On March 13, 1987, the petitioner was sentenced to one year in the NCCC, upon his conviction of leaving the scene of a fatal accident without reporting, a felony as defined in Vehicle and Traffic Law § 600 (2) (a). With good behavior time and prior custody he was due to be released on August 13, 1987. On April 5, 1987, the Sheriffs Department, acting under the misconception that the petitioner was a misdemeanant, discharged the petitioner from custody under its early release program.

On April 13, 1987, however, the respondents discovered that *638the crime for which the petitioner had been convicted was a felony. The petitioner was then immediately taken back into custody. The petitioner subsequently commenced this habeas corpus proceeding, alleging that the respondents were without authority to reincarcerate him once his release date had been advanced.

A hearing was held before Justice Levitt, at the conclusion of which a judgment was entered dismissing the proceeding and declaring that the petitioner’s reincarceration was lawful. The court concluded that since the petitioner’s release was the result of a mistake, and since that release was contrary to the policy set by the Sheriff with the aid of the County Attorney, the Sheriff was not divested of jurisdiction to direct the reincarceration of the petitioner pursuant to the original judgment of conviction. The petitioner has appealed from this judgment, and we affirm.
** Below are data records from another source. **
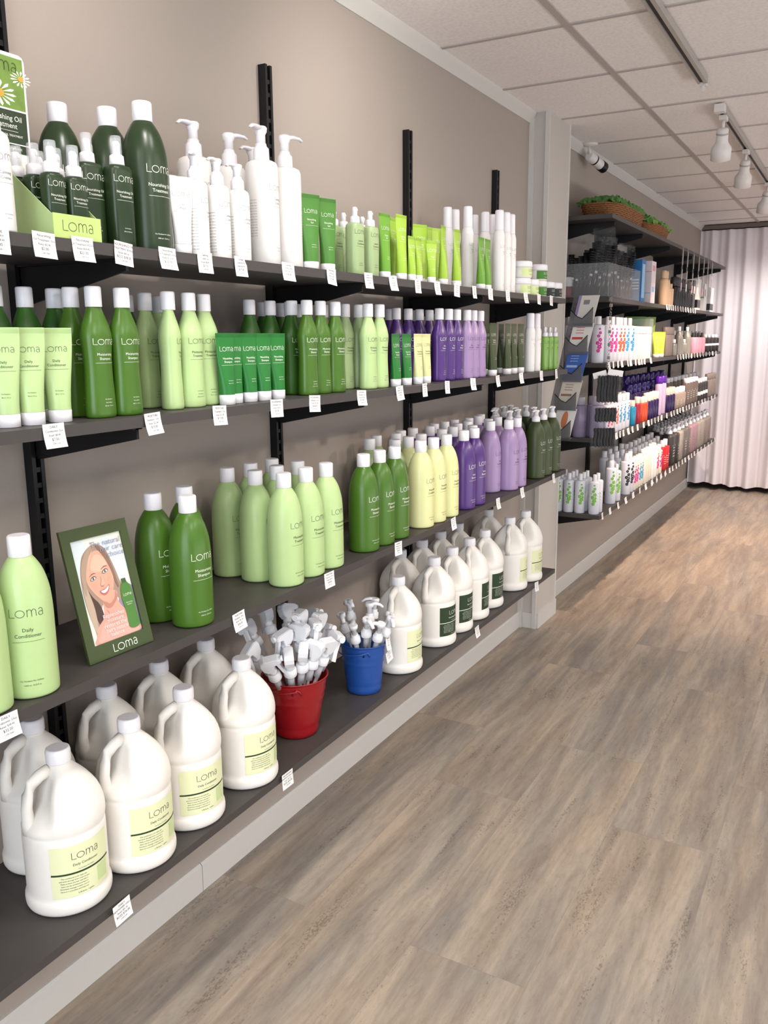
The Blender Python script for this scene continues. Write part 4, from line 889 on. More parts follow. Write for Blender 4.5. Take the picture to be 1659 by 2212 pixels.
# ------------------------------------------------------------------ products of the far shelves
def flower(mb, sf, u, v, R, m):
    for i in range(5):
        t = 2 * pi * i / 5 + u * 90; c_ = (u + R * .55 * cos(t), v + R * .55 * sin(t))
        mb.add([sf(c_[0] + R * .45 * cos(2 * pi * k / 8), c_[1] + R * .45 * sin(2 * pi * k / 8)) for k in range(8)], [tuple(range(8))], m)
def farbottle(m, r, h, cap=(.6, .16), capm=None, fl=None, p=2, b=1, script=None, name='salon_bottle', cat='bottle', shoulder=.06, band=None, pump=False):
    hb = h * (1 - cap[1]); P = [(r * .93, 0), (r, .003), (r, hb * (1 - shoulder)), (r * .9, hb * (1 - shoulder * .35)), (r * cap[0] * .8, hb)]
    if shoulder > .2: P = smoothprof([(r * .93, 0), (r, .004), (r, hb * .3), (r, hb * (1 - shoulder)), (r * .82, hb * (1 - shoulder * .5)), (r * cap[0] * .85, hb)], 3)
    mb = MB(); mb.lathe(P, m, 28, 1, b, p=p); sf = wrap(1, b, rad_of(P, hb * .4), .0006, p=p)
    if fl:
        for k, (u, v, R) in enumerate(((.1, .42, .42), (-.25, .52, .34), (.2, .60, .36), (-.1, .70, .30), (.15, .78, .28), (-.1, .32, .34), (.3, .50, .25), (.05, .88, .2))): flower(mb, sf, u * r - .2 * r, v * hb, R * r, fl)
    if script:
        for k in range(5):
            v = hb * (.66 - .09 * k); wv = r * (.5 if k else .7)
            mb.add([sf(-wv, v), sf(wv, v), sf(wv, v - hb * (.045 if k == 0 else .014)), sf(-wv, v - hb * (.045 if k == 0 else .014))], [(3, 2, 1, 0)], script)
    if band: mb.lathe([(r * 1.01, hb * band[1]), (r * 1.01, hb * band[2])], band[0], 28, 1, b, p=p, cap0=False, cap1=False)
    parts = [('body', mb.mesh('body'), [])]
    if pump: return Kind(name, cat, parts + pump_parts(hb, r * .42, h * .22, r * .9, capm))
    c = MB(); rc = r * cap[0]; c.lathe([(rc, hb), (rc * 1.03, hb + .001), (rc, h - .003), (rc * .85, h)], capm or WHT, 20, 1, b if p > 2 and cap[0] > .8 else 1)
    return Kind(name, cat, parts + [('cap', c.mesh('cap'), [])])
MAG = mat('magenta_print', '#c8288c', .5); ORA = mat('orange_print', '#e0532a', .5); TEA = mat('sky_blue_print', '#2f93c4', .5); GLF = mat('green_leaf_print', '#74b336', .5); BKF = mat('black_leaf_print', '#26242a', .5)
WB2 = mat('cool_white_bottle', '#d9dae2', .35); CRM = mat('cream_bottle', '#ddd6c6', .4); PNK = mat('pink_bottle', '#d79db0', .4); SIL = mat('silver_grey_bottle', '#8f8e85', .35, metal=.3)
TAU = mat('taupe_bottle', '#8d7f76', .4); GRY = mat('graphite_bottle', '#3a3737', .4); BG2 = mat('black_product_plastic', '#161517', .35); MVE = mat('mauve_pouch_plastic', '#a8868f', .4)
DPU = mat('deep_purple_can', '#27144a', .3); VIO = mat('violet_can', '#5a1f9c', .3); VCL = mat('translucent_violet_bottle', '#9d93b0', .3, alpha=.85); TL2 = mat('teal_bottle', '#2385a8', .3); RD2 = mat('wine_red_bottle', '#961f35', .3); OR2 = mat('orange_red_bottle', '#c6451f', .3)
PCH = mat('peach_bottle', '#dcb894', .4); REDB = mat('bright_red_bottle', '#c8202a', .4)
for nm, f_ in (('mag', MAG), ('ora', ORA), ('blu', TEA), ('grn', GLF), ('blk', BKF)):
    K['fw_' + nm] = farbottle(WB2, .031, .240, (.42, .17), fl=f_, script=INKG); K['fs_' + nm] = farbottle(WB2, .024, .205, (.6, .2), fl=f_, p=2.6, b=.75)
K['fw_plain'] = farbottle(WBD, .022, .195, (.95, .22), script=INKG)
K['f4_leaf'] = farbottle(WB2, .0285, .215, (.36, .16), fl=GLF, script=INKK)
K['f4_tall'] = farbottle(WB2, .031, .250, (.5, .16), fl=GLF, script=INKG); K['f4_black'] = farbottle(WB2, .032, .250, (.5, .18), fl=BKF, script=INKK)
K['f4_mag'] = farbottle(CRM, .026, .205, (.6, .18), fl=MAG); K['f4_blu'] = farbottle(CRM, .026, .205, (.6, .18), fl=TEA); K['f4_cream'] = farbottle(CRM, .029, .225, (.6, .18), script=INKG); K['f4_script'] = farbottle(WBD, .029, .235, (.6, .18), script=INKK)
K['f4_red'] = farbottle(REDB, .033, .215, (.5, .22), p=5, b=.8, script=INKW, shoulder=.03)
for nm, m_ in (('blk', GRY), ('bei', mat('beige_jerrycan', '#a39a90', .4)), ('gry', mat('grey_jerrycan', '#6e6965', .4)), ('mve', MVE), ('tau', TAU)):
    K['can_' + nm] = farbottle(m_, .060, .255, (.35, .10), p=5, b=.75, shoulder=.10, script=INKW if nm in ('blk', 'gry') else INKG, name='refill_canister', cat='canister', pump=True)
    K['canb_' + nm] = farbottle(m_, .038, .235, (.4, .12), p=2, pump=True, name='pump_bottle', shoulder=.12)
K['violet'] = farbottle(VCL, .036, .215, (.7, .2), capm=mat('violet_grey_cap', '#b5b0bd', .3), script=INKG)
K['teal'] = farbottle(TL2, .024, .150, (.7, .25), capm=CRM, script=INKW); K['wine'] = farbottle(RD2, .024, .165, (.7, .25), capm=CRM, script=INKW); K['orred'] = farbottle(OR2, .024, .155, (.7, .25), capm=CRM, script=INKW)
K['dpur'] = farbottle(DPU, .027, .170, (.9, .3), capm=CRM, script=INKW); K['lilcan'] = farbottle(mat('pale_lilac_can', '#c7b2cf', .35), .026, .262, (.98, .18), capm=VIO, script=mat('violet_print', '#5a1f7c', .5), name='spray_can', cat='spray can')
K['canDP'] = farbottle(DPU, .027, .275, (.98, .26), capm=mat('dark_violet_cap', '#2a1a66', .25), name='spray_can', cat='spray can'); K['canDP2'] = farbottle(DPU, .026, .235, (.98, .24), capm=mat('dark_violet_cap', '#2a1a66', .25), name='spray_can', cat='spray can')
K['beig'] = farbottle(mat('warm_beige_bottle', '#9b8a7e', .4), .034, .155, (.85, .28), p=4, b=.7, script=INKW); K['brown'] = farbottle(mat('brown_grey_bottle', '#6f625c', .4), .03, .205, (.8, .18), p=4, b=.7, script=INKW)
K['gryb'] = farbottle(GRY, .03, .18, (.6, .2), script=INKW, band=(PAP, .30, .5)); K['taub'] = farbottle(TAU, .032, .200, (.98, .25), capm=TAU, p=4, b=.8)
K['silv'] = farbottle(SIL, .033, .205, (.35, .16), shoulder=.38, script=INKK); K['silvs'] = farbottle(SIL, .022, .115, (.5, .22), shoulder=.2); K['pinkb'] = farbottle(PNK, .03, .165, (.35, .22), capm=GRY, shoulder=.12, script=INKW)
K['darkb'] = farbottle(mat('espresso_bottle', '#2c2322', .4), .034, .150, (.5, .18), script=PAP, band=(PAP, .45, .6)); K['peach'] = farbottle(PCH, .030, .225, (.6, .22), capm=PCH, shoulder=.12); K['peachs'] = farbottle(PCH, .024, .150, (.6, .2), capm=PCH)
K['blkcan'] = farbottle(BG2, .026, .205, (.9, .3), capm=GRY, name='spray_can', cat='spray can'); K['redjar'] = farbottle(mat('crimson_jar', '#8a1f30', .4), .030, .110, (1, .45), name='styling_jar', cat='jar', script=INKW)
K['limet'] = squeeze(mat('lime_tube_top', '#b9c94a', .4), INKW, ['Curl'], h=.165, r=.0245)
def place_row(kind, pxs, X, z, desc, where, py, rz=-.25):
    ok = [p for p in pxs if 4.5 < on_x(p[0] if isinstance(p, tuple) else p, X, py) < 8.42]
    row(kind, ok, X, z, desc, where, rz=rz, py=py)
ACR = mat('clear_acrylic', '#dfe3e6', .06, alpha=.10, var=0, spec=.6)
# lowest far shelf
zf = .5522
for i, X in enumerate((.06, .122, .184, .262)):
    for j in range(3 if i < 3 else 2): place('f4_leaf', X, 4.512 + .064 * j, zf, -1.1, 'green leaf print bottle', 'at column end, lowest far shelf', jit=.2)
place_row('f4_tall', [(1319, -.7)], .262, zf, 'taller green leaf print bottle', 'lowest far shelf front', 1050); place_row('f4_leaf', [(1331, -.5)], .268, zf, 'slim white bottle with leaf print', 'just right of the taller one', 1050)
place_row('f4_tall', [1318, 1330, 1340], .19, zf, 'tall white bottle', 'second row, lowest far shelf', 1030); place_row('f4_tall', [1305, 1316, 1328, 1340], .12, zf, 'tall white bottle', 'third row, lowest far shelf', 1020)
place_row('f4_black', [(1350, -.7), (1358, -.4)], .262, zf, 'white bottle with black leaf print', 'lowest far shelf front', 1030); place_row('f4_mag', [1366, 1371], .268, zf, 'cream bottle with magenta print', 'lowest far shelf front', 1020); place_row('f4_blu', [1377, 1382], .268, zf, 'cream bottle with blue print', 'lowest far shelf front', 1010)
place_row('f4_cream', [1388, 1393, 1398], .268, zf, 'plain cream bottle', 'lowest far shelf front', 1000); place_row('f4_script', [1404, 1409], .268, zf, 'white bottle with black lettering', 'lowest far shelf front', 1000); place_row('f4_mag', [1416, 1421], .268, zf, 'cream bottle with pink print', 'beside the bright red bottle', 1000)
place_row('f4_cream', list(range(1352, 1420, 8)), .19, zf, 'cream bottle', 'second row, lowest far shelf', 1000); place_row('f4_script', list(range(1350, 1412, 9)), .12, zf, 'white bottle', 'third row, lowest far shelf', 1000)
place_row('f4_red', [1429, 1435], .262, zf, 'bright red bottle with white cap', 'on the lowest far shelf', 990)
for kd, pxs, ds in (('can_blk', [1444, 1453], 'black refill canister'), ('can_bei', [1461], 'beige refill canister'), ('can_gry', [1469, 1477], 'dark grey refill canister'), ('can_mve', [1485, 1493], 'mauve refill canister'), ('can_bei', [1500, 1507], 'pale beige refill canister'), ('can_tau', [1514, 1521, 1528, 1535, 1541], 'taupe refill canister')):
    place_row(kd, pxs, .248, zf, ds, 'on the lowest far shelf', 960, rz=0)
for k, X in enumerate((.165, .105, .055)):
    place_row(('canb_gry', 'canb_blk', 'canb_gry')[k], list(range(1428 - 8 * k, 1538, 7)), X, zf, 'grey pump bottle', ('second', 'third', 'last')[k] + ' row, lowest far shelf', 950, rz=0)
# fourth far shelf
zf = .9652
for X, yy in ((.08, 4.52), (.165, 4.515), (.255, 4.52), (.12, 4.60), (.21, 4.605)): place('violet', X, yy, zf, -1, 'clear violet bottle', 'at column end, fourth far shelf')
for kd, px, ds in (('fs_mag', [1311], 'white bottle with pink flowers'), ('fs_ora', [1320, 1329], 'white bottle with orange flowers'), ('fs_blu', [1338, 1346, 1355], 'white bottle with blue flowers')): place_row(kd, px, .268, zf, ds, 'on the fourth far shelf', 870)
place_row('fs_mag', [1306, 1316, 1326, 1336, 1346], .21, zf, 'white bottle', 'second row of the fourth far shelf', 850)
for kd, px, ds in (('teal', [1367], 'short teal bottle'), ('wine', [1376], 'short wine red bottle'), ('orred', [1386, 1392], 'short orange red bottle'), ('dpur', [1398, 1404, 1410, 1416], 'pale capped purple bottle'), ('lilcan', [1423, 1431], 'tall lilac can with violet cap'), ('dpur', [1440, 1445, 1451], 'dark purple bottle'), ('beig', [1459, 1466, 1473], 'beige bottle with white cap'), ('brown', [1481, 1487, 1493, 1499], 'brown grey bottle'), ('gryb', [1505, 1510, 1516, 1521], 'white banded graphite bottle'), ('taub', [1527, 1533, 1538, 1543], 'taupe bottle')):
    place_row(kd, px, .264, zf, ds, ('right of the lilac cans, fourth far shelf' if kd == 'dpur' and px[0] > 1430 else 'on the fourth far shelf'), 850)
place_row('canDP2', list(range(1356, 1425, 10)), .195, zf, 'dark purple spray can', 'middle row, fourth far shelf', 830); place_row('canDP', list(range(1350, 1430, 11)), .115, zf, 'tall dark purple spray can', 'back row, fourth far shelf', 820)
place_row('brown', list(range(1440, 1540, 8)), .12, zf, 'brown grey bottle', 'back row, fourth far shelf', 820)
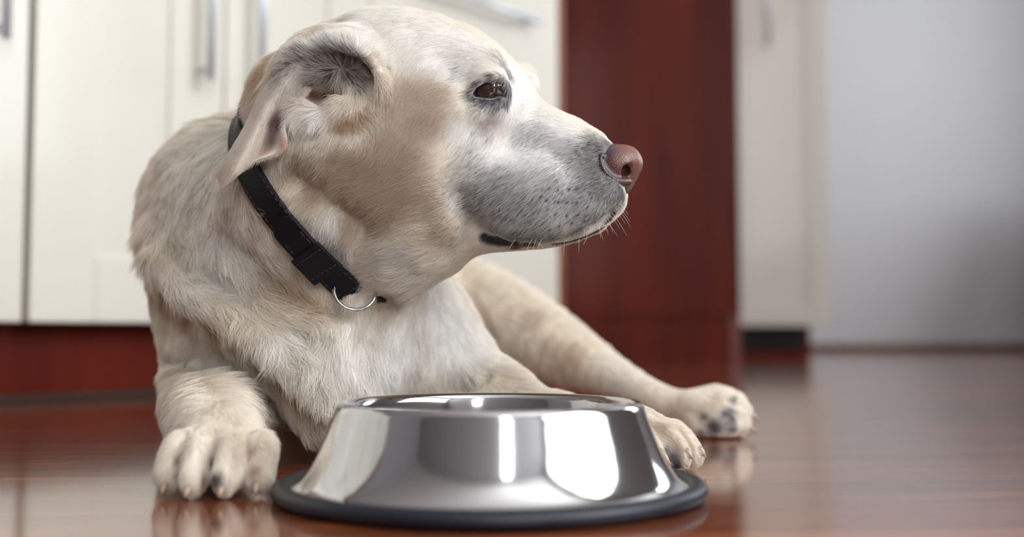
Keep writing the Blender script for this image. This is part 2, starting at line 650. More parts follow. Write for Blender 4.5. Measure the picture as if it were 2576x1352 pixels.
        for a in corners:
            for ax in range(3):
                if a[ax] == 1: continue
                b = list(a); b[ax] = 1
                fa = F[ci + a[0], cj + a[1], ck + a[2]].astype(float)
                fb = F[ci + b[0], cj + b[1], ck + b[2]].astype(float)
                m = (fa < 0) != (fb < 0)
                t = np.where(m, fa / np.where(m, fa - fb, 1), 0)
                pa = np.stack([G[0][ci + a[0]], G[1][cj + a[1]], G[2][ck + a[2]]], 1)
                pb = np.stack([G[0][ci + b[0]], G[1][cj + b[1]], G[2][ck + b[2]]], 1)
                acc[m] += (pa + (pb - pa) * t[:, None])[m]
                num[m] += 1
        V = acc / num[:, None]
        faces = []
        for ax in range(3):
            sl0 = [slice(None)] * 3; sl1 = [slice(None)] * 3
            sl0[ax] = slice(0, -1); sl1[ax] = slice(1, None)
            A = inside[tuple(sl0)]; B = inside[tuple(sl1)]
            ei, ej, ek = np.nonzero(A != B)
            e = [ei, ej, ek]
            o1, o2 = [a for a in range(3) if a != ax]
            ok = (e[o1] > 0) & (e[o2] > 0) & (e[o1] < F.shape[o1] - 1) & (e[o2] < F.shape[o2] - 1)
            e = [q[ok] for q in e]
            def g(d1, d2):
                q = [x.copy() for x in e]
                q[o1] += d1; q[o2] += d2
                return idx[q[0], q[1], q[2]]
            quad = np.stack([g(-1, -1), g(0, -1), g(0, 0), g(-1, 0)], 1)
            ins = A[ei[ok], ej[ok], ek[ok]]
            flip = ins if ax != 1 else ~ins
            quad[~flip] = quad[~flip][:, ::-1]
            faces.append(quad)
        return V, np.concatenate(faces)


def fast_mesh(name, V, Q):
    me = bpy.data.meshes.new(name)
    n, q = len(V), len(Q)
    me.vertices.add(n)
    me.vertices.foreach_set('co', V.astype(np.float32).ravel())
    me.loops.add(q * 4)
    me.loops.foreach_set('vertex_index', Q.astype(np.int32).ravel())
    me.polygons.add(q)
    me.polygons.foreach_set('loop_start', np.arange(0, q * 4, 4, dtype=np.int32))
    me.update(calc_edges=True)
    me.validate()
    me.shade_smooth()
    return me


def relax(V, Q, it=2, lam=0.5):
    E = np.concatenate([Q[:, [0, 1]], Q[:, [1, 2]], Q[:, [2, 3]], Q[:, [3, 0]]])
    n = len(V)
    deg = np.bincount(E[:, 0], minlength=n) + np.bincount(E[:, 1], minlength=n)
    for s in range(it):
        S = np.zeros_like(V)
        for a in range(3):
            S[:, a] = np.bincount(E[:, 0], weights=V[E[:, 1], a], minlength=n) + np.bincount(E[:, 1], weights=V[E[:, 0], a], minlength=n)
        V = V + lam * (S / deg[:, None] - V)
        if s % 2 == 0: lam2 = lam
    return V


# ---- head frame: the midline plane, turned a little towards the camera
HT = math.radians(14)
HF = Vector((math.cos(HT), -math.sin(HT), 0))         # forward (towards the nose)
HW = Vector((-math.sin(HT), -math.cos(HT), 0))        # towards the near side
HUP = Vector((0, 0, 1))
HO = P(1100, 400, 0.785)                               # a point of the midline plane


def HP(px, py, wd=0.0):
    """point of the plane parallel to the midline at lateral offset wd, seen at the pixel"""
    r = ray(px, py)
    q = HO + HW * wd
    t = (q - CAM).dot(HW) / r.dot(HW)
    return CAM + r * t


def hc(p):
    d = Vector(p) - HO
    return d.dot(HF), d.dot(HW), d.dot(HUP)


EYE = HP(1230, 226, 0.0385)
EYE_FAR = HP(1230, 226, -0.0385)


def on_ball(px, py, R, c=None):
    """point of the eyeball's sphere seen at the pixel"""
    c = c or EYE
    r = ray(px, py)
    oc = CAM - c
    b = r.dot(oc)
    disc = b * b - (oc.dot(oc) - R * R)
    t = -b - math.sqrt(disc) if disc > 0 else -b
    q = CAM + r * t
    return c + (q - c).normalized() * R


HEAD = [  # px, top, bottom, half width (mm), taper (+: wider at the top), exponent
    (690, 190, 400, 36, 0.0, 2.0),
    (760, 122, 500, 50, 0.05, 2.1),
    (850, 68, 590, 60, 0.05, 2.2),
    (950, 32, 645, 65, 0.00, 2.25),
    (1050, 34, 655, 66, -0.04, 2.3),
    (1130, 54, 640, 62, -0.05, 2.3),
    (1200, 80, 622, 54, -0.05, 2.3),
    (1260, 121, 614, 46, -0.06, 2.3),
    (1310, 176, 610, 38, -0.10, 2.4),
    (1360, 254, 607, 33, -0.16, 2.5),
    (1410, 283, 603, 31, -0.16, 2.5),
    (1460, 304, 588, 29, -0.12, 2.5),
    (1510, 333, 560, 24, -0.12, 2.5),
    (1545, 362, 514, 19.5, -0.1, 2.4),
    (1568, 384, 480, 14, 0.0, 2.2),
    (1584, 400, 452, 9, 0.0, 2.0),
]


def head_fn():
    rows = []
    for px, a, b, W, tp, n in HEAD:
        u, _, vt = hc(HP(px, a)); u2, _, vb = hc(HP(px, b))
        rows.append(((u + u2) / 2, vt, vb, W / 1000.0, tp, n))
    rows = np.array(rows)
    U = rows[:, 0]
    uu = np.linspace(U[0], U[-1], 400)
    # smooth interpolation of every column
    T = []
    for c in range(1, 6):
        y = np.interp(uu, U, rows[:, c])
        kern = np.hanning(25); kern /= kern.sum()
        yp = np.concatenate([np.full(12, y[0]), y, np.full(12, y[-1])])
        yp[:12] = 2 * y[0] - y[12:0:-1]; yp[-12:] = 2 * y[-1] - y[-2:-14:-1]
        T.append(np.convolve(yp, kern, 'valid'))
    def fn(X, Y, Z):
        dx, dy, dz = X - HO.x, Y - HO.y, Z - HO.z
        u = dx * HF.x + dy * HF.y + 0 * Z
        w_ = np.abs(dx * HW.x + dy * HW.y + 0 * Z)
        v = dz
        uc = np.clip(u, uu[0], uu[-1])
        vt, vb, W, tp, n = [np.interp(uc, uu, t).astype(np.float32) for t in T]
        h = (vt - vb) / 2; c = (vt + vb) / 2
        q = (v - c) / h
        Wq = W * (1 + tp * np.clip(q, -1, 1))
        g = (np.power(w_ / Wq, n) + np.power(np.abs(q), n)) ** (1 / n)
        d = (g - 1) * np.minimum(W, h)
        e = np.abs(u - uc)
        return np.where(e > 0, np.sqrt(np.maximum(d, 0) ** 2 + e ** 2) + np.minimum(d, 0) + e * 0.5, d)
    lo = np.array(HO) + np.array([-0.14, -0.12, -0.12]); hi = np.array(HO) + np.array([0.15, 0.12, 0.12])
    return fn, lo, hi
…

The petitioner’s early release was the result of a ministerial error whereby the correction officer in charge of determining eligibility acted under the mistaken belief that the crime of which the petitioner was convicted was not a felony. In fact, the petitioner had been convicted of a felony, and the guidelines promulgated by the Sheriff prohibited the early release of any inmate who had been convicted of a felony. Thus, the petitioner’s erroneous early release was unauthorized, and, as such, did not serve to divest the Sheriff of jurisdiction over the petitioner (see, People v Cavelli, 50 NY2d 919). This being so, the Sheriff had the authority to reincarcerate the petitioner, and the habeas corpus proceeding instituted by the petitioner was properly dismissed. Mollen, P. J., Thompson, Bracken and Brown, JJ., concur.